Friday, November 6, 2009

Unemployment by Education

It would be interesting to see where GDP comes from, how much of GDP is produced by which educational stratum. The reason why it's interesting is that people with high school but no college, the lowest stratum measured, have, not surprisingly, shouldered most of the surge in unemployment. The gap in unemployment between people with a bachelor's or higher and people with only high school has increased pretty much in the same shape as the level in unemployment for people with only highschool as increased (see the two green lines in the figure below--click on it to see the graph better.) Unemployment for people with a bachelor's degree has actually declined in October.
So if people with a bachelor's or higher account for a disproportionate share of growth this could actually be good news.


Thursday, November 5, 2009

Productivity again

The market loved the productivity number today. It's not clear how the 9% number comes out of the eight inputs (presumably by some weighting and then forming the appropriate ratios) but it's clear that the output per hour number looks very good:



However, the data show that Output per hour only increased so much because while both output and hours worked declined, hours worked declined even more.Production shows the by now classic green shoots phenomenon: Sure, it's declining, but it's declining at a slower pace.

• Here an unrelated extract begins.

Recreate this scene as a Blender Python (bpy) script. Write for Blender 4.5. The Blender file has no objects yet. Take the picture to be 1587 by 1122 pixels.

We can also see that we're not really cutting costs by that much more, depending on the capital to labor mix in the production function. While labor costs are falling, non-labor costs are rising even faster.
It seems too easy an explanation that market participants don't look into these numbers and only look at the headline number but to me this is not reason to shrug off e.g. the CIT bankruptcy and believe the economy is humming along now. Production is still slowing and people work less, which does not spell well for future demand. Is a weak dollar really enough to sustain production and turn it around?

Is greater productivity really good news?

This morning the Dept. of Labor released its productivity numbers. Productivity was up 9.5% after it was up 6.6% last quarter. Output per hour was up 4.3% while output was down but hours worked was down even more and a shift has happened from labor-intensive processes to capital-intensive processes as evidenced by falling unit labor costs and quickly rising unit non-labor costs. The market took it well and rallied on the productivity number. Apparently the economy can keep (or get back to) humming even with high unemployment. But firms only want to produce if there is demand for goods.
- why keep producing more if unemployment is high and demand is lacking?
- In this environment, where can we see demand coming from?
- Is the low dollar enough to make US exports so competitive that they can support aggregate demand in the US to push production high enough until increased productivity can't take care of demand anymore and you need to hire people back (who will then create demand themselves)?
- Is the market correct in viewing the higher productivity as positive?

A more detailed understanding of the literature on the real business cycle coudl certianly be useful.